O projeto se inspira em referenciais teóricos como Frantz Fanon, especialmente sua defesa da descolonização do conhecimento, e em estudos educacionais brasileiros contemporâneos que apontam para a importância de práticas pedagógicas que reconhecem a diversidade cultural. Ao promover o diálogo entre a ciência ocidental e a sabedoria indígena, a sessão se alinha aos esforços por uma educação mais inclusiva, antirracista e representativa.
Não houve coleta formal de dados quantitativos, já que a atividade tinha caráter formativo e de sensibilização, mas foram observados altos níveis de engajamento e encantamento por parte dos participantes, especialmente das crianças. A linguagem poética, aliada às imagens projetadas e à ambientação do planetário, favoreceu uma escuta atenta e emocionada. O uso das constelações indígenas, pouco conhecidas do público geral, despertou curiosidade e promoveu reflexões sobre outras formas de se relacionar com o céu e com a natureza, estimulando a valorização da ancestralidade e das culturas originárias.

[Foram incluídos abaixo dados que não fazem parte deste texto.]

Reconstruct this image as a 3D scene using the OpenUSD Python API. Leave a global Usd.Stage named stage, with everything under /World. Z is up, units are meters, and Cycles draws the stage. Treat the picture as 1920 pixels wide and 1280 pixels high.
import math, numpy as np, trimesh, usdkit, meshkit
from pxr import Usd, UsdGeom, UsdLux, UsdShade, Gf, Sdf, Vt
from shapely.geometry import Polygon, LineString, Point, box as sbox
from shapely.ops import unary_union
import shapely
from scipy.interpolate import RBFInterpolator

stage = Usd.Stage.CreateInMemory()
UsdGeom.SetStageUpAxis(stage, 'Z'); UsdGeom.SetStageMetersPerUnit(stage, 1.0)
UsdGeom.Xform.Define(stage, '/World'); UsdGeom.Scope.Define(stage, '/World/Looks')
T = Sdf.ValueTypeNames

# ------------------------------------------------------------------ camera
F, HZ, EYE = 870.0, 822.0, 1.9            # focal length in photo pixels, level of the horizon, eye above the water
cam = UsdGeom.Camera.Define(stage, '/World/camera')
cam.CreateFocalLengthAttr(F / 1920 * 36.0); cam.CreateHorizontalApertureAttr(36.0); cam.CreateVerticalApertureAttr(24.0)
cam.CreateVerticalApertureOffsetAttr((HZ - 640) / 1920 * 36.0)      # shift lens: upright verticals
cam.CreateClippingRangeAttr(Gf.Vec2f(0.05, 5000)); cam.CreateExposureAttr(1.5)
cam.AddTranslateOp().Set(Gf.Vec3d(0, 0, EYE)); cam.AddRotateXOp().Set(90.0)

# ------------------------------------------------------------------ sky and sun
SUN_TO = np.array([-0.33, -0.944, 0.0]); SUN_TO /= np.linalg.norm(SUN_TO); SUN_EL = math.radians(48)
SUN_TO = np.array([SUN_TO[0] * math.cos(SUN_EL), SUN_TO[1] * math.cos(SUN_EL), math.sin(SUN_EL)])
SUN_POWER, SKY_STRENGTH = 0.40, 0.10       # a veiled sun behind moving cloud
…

Além de fortalecer o vínculo dos visitantes com a astronomia, a sessão também contribuiu para reposicionar os planetários como espaços de convivência intercultural e de reconstrução de memórias coletivas. A atividade demonstrou que é possível fazer divulgação científica sem recorrer apenas ao discurso técnico, mas sim ampliando as vozes presentes no ambiente museal. Estudos recentes (Flório et al., 2022; Oliveira e Santos, 2022) confirmam que o uso de elementos poéticos e simbólicos em planetários contribui significativamente para o interesse e o envolvimento do público infantojuvenil, especialmente quando inseridos em territórios periféricos ou historicamente excluídos dos processos de produção científica.
Dessa forma, a sessão “Tape Porã” exemplifica uma prática concreta de educação não formal que une ciência, cultura e território. Ela revela o potencial dos museus como espaços de escuta e troca, onde a ciência pode ser ensinada sem apagar a diversidade de saberes existentes nas comunidades. A escolha de apresentar constelações indígenas no planetário rompe com a hegemonia das narrativas greco-romanas que tradicionalmente dominam esses espaços e oferece ao público a oportunidade de ver o céu sob uma nova perspectiva ou, para muitos, reencontrar um céu ancestral que havia sido silenciado.
Como apontam as considerações finais do trabalho, a experiência do “Tape Porã” poderá ser replicada e expandida, com o desenvolvimento de novas sessões que integrem outras cosmovisões indígenas, além da formação de professores e mediadores culturais capacitados para trabalhar essa abordagem. A proposta também reforça a importância de políticas públicas que valorizem práticas culturais e científicas de forma integrada, especialmente em regiões como a Baixada Fluminense. Ao promover uma divulgação científica sensível, plural e acessível, o projeto contribui para uma educação mais conectada com os desafios contemporâneos, abrindo caminho para uma ciência mais justa, diversa e enraizada nas realidades locais.